To the Rev. S. M. Isaacs,
Pastor of the “Gates of Prayer,” New York.

Portion of minutes of the Bachelors’ Hebrew B. L. Association.

The committee on correspondence having read the communication from the Rev. S. M. Isaacs, accepting honorary membership, with a donation enclosed, it was received with reiterated applause, when the following resolution was unanimously adopted.

Resolved, That the thanks of this meeting be tendered to the Rev. S. M. Isaacs for the liberal donation, and handsome manner in which the same was communicated;—that his name be enrolled on our list of Honorary members, and that his letter be noted on the minutes of this meeting, and be preserved as a tribute from one whose talents and experience must and will ever command the admiration of his co-religionists, and be referred to in after times, to spur us on to the achievement of the good work now in its infancy. That we thankfully receive him in our association, and shall endeavour, by assiduous care, energy, and attention, to render this Institution worthy of so noble a support.

Resolved, That the Honorary Secretary send a copy of these minutes to the Rev. S. M. Isaacs, with a notice of his enrolment;

By order,

 L. M. Morrison, President.

Geo. Godfrey,  Hon. Sec.

<<553>> New York, January 3d, 1848.


At a meeting of the Board of Managers of the. Bachelors’ Hebrew Benevolent Loan Association, of the City of New York, held Dec. 22d, 1847, you were unanimously elected an honorary member. The pleasant duty has devolved upon us to inform you of the above.

The objects of the association are self-evident; its title bespeaks the purpose for which it was formed. Our city can boast of several benevolent institutions, whose charities are devoted exclusively to Israelites; but there are none organized on the principles of the Bachelors’ Hebrew Benevolent Loan Association. The funds of the association, which are to be collected in various ways, are to be loaned in small amounts to needy and worthy emigrants and others, who, thrown penniless on our shores, and seeking shelter under the extended wings of our protecting Eagle from the persecutions and tyranny of the old country, are willing to work, were the means furnished them.

An institution formed on the above plan, can and will eventually be productive of more good, than a society merely dispensing charity.

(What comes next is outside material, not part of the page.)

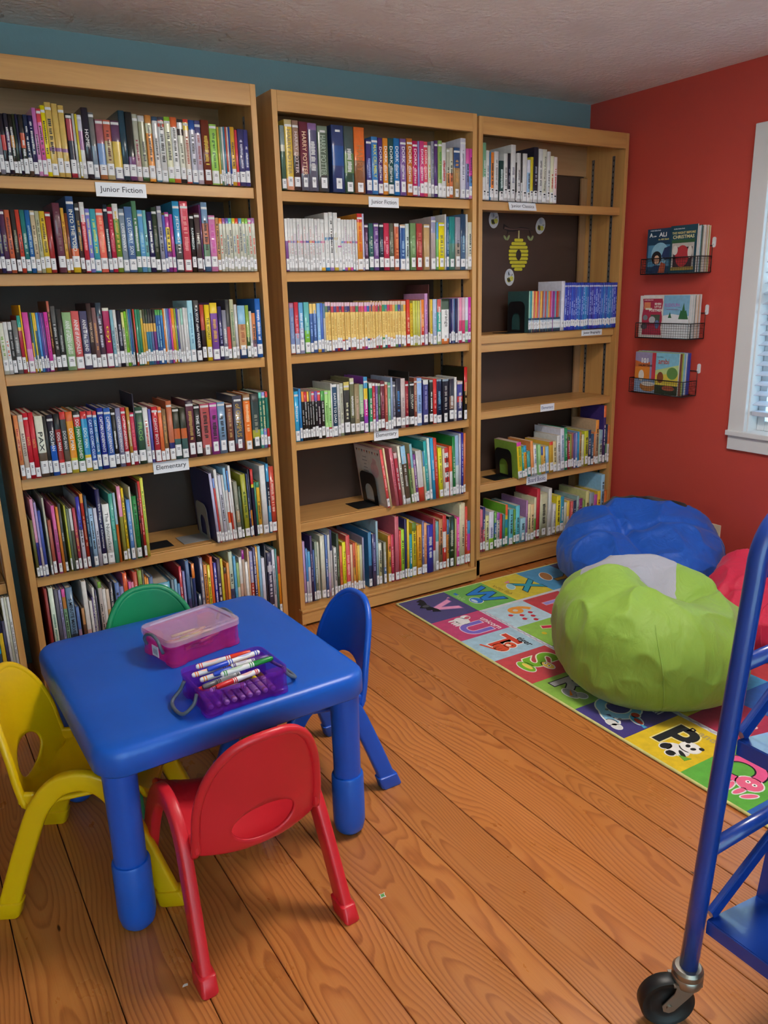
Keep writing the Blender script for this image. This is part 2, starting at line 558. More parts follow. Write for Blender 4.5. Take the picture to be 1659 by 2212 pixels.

We are not, at the same time, confined exclusively to loans; but when there is immediate want, when poverty has suddenly stricken down the strong man in his strength, when the widow is left alone to combat the storms of adversity, or orphans, the cold charities of the world, then do we step forward and administer to their wants.

But our objects are wider. Recipients of charity spend the small pittance which is meted out to them, and when their means are expended, they are again compelled to seek assistance. The Bachelors’ Hebrew Benevolent Loan Association, intend to loan to industrious persons, whose means are scanty, the necessary funds wherewith to commence business, or purchase tools for any particular trade. Knowing the obligation they are under of returning the money loaned them, and feeling that upon their exertion depend the means of gaining a livelihood, it acts like a spur to their ambition, and eventually leads to independence, and often to the foundation of a fortune. Those who have partaken  of its bounty, will in their turn become its most strenuous supporters, and thus this society, though it may for a time be tossed on the waves of contention, will and must become the polar star to the worthy and industrious poor.

We have flung our banner to the winds, with the soul-inspiring words “Never despair” emblazoned on it; and fanned by the favouring breeze of prosperity, like the beacon-light to the shipwrecked mariner, it will guide the worthy and industrious poor the way to the harbour of safety.

<<554>>Having in a hasty manner explained to you the objects of the association, we respectfully tender you an honorary membership, hoping that you will do us the honour of acceptance; trusting that you will excuse this trespass upon your time, and soliciting an early reply,

We remain, my dear sir, your obedient and humble servants,

D. N. Morange,
Barrah Seligman,
Benj. J. Hart,

To the Rev. Isaac Leeser,
Editor of The Occident, Philadelphia.